The Fourth Circuit’s recent decision in Glover v. EQT Corporation, 2025 WL 2405514 (4th Cir. Aug. 20, 2025), provides clarity on what plaintiffs must do to certify a class in a breach-of-contract case while reaffirming that individualized fact-intensive inquiries make it difficult to certify fraudulent concealment claims as a class action.

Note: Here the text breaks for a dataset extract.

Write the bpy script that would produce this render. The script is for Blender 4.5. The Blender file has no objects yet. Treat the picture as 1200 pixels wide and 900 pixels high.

The Glover plaintiffs are mineral owners in West Virginia suing defendant corporation EQT that leases class members’ wells to produce “wet gas” and “natural gas liquids.”  When EQT announced that they were altering their royalty calculation practice, Plaintiffs filed a putative class action against EQT, alleging breach of contract, statutory interest, and fraudulent concealment.  The district court granted certification of classes asserting breach-of-contract and fraudulent concealment claims, but the Fourth Circuit held that only the breach-of-contract claim could be certified for classwide treatment.

As to the breach-of-contract claim, the Fourth Circuit held that the class was ascertainable because “objective data and criteria exist from which Plaintiffs can connect royalty payments to Class Leases and lessors.”  Id. at 6.  The dissent criticized this ruling, noting that the data had only been produced in the case because of what the dissent viewed as an overbroad discovery ruling that “improperly shifted the burden of establishing class ascertainability to EQT.”  Id. at 16.  However, the majority brushed this concern aside because EQT had not appealed this discovery ruling and as such it was not properly before the Court.  Id. at 15.

As to the fraudulent concealment claim, the Fourth Circuit held that no class should have been certified.  To demonstrate that EQT fraudulently concealed royalties on natural gas liquids under West Virginia law, class members would need to demonstrate that they relied on EQT’s alleged fraudulent acts.  The Fourth Circuit held that these individual questions of reliance in fraudulent concealment claims predominate over class questions.  These questions defeat Rule 23(b)(3)’s predominance requirement, and the Fourth Circuit held that the district court abused its discretion in certifying the class.  The Fourth Circuit’s decision reaffirms that because fraud claims often hinge on what individual plaintiffs knew or believed, they are ill-suited for class treatment.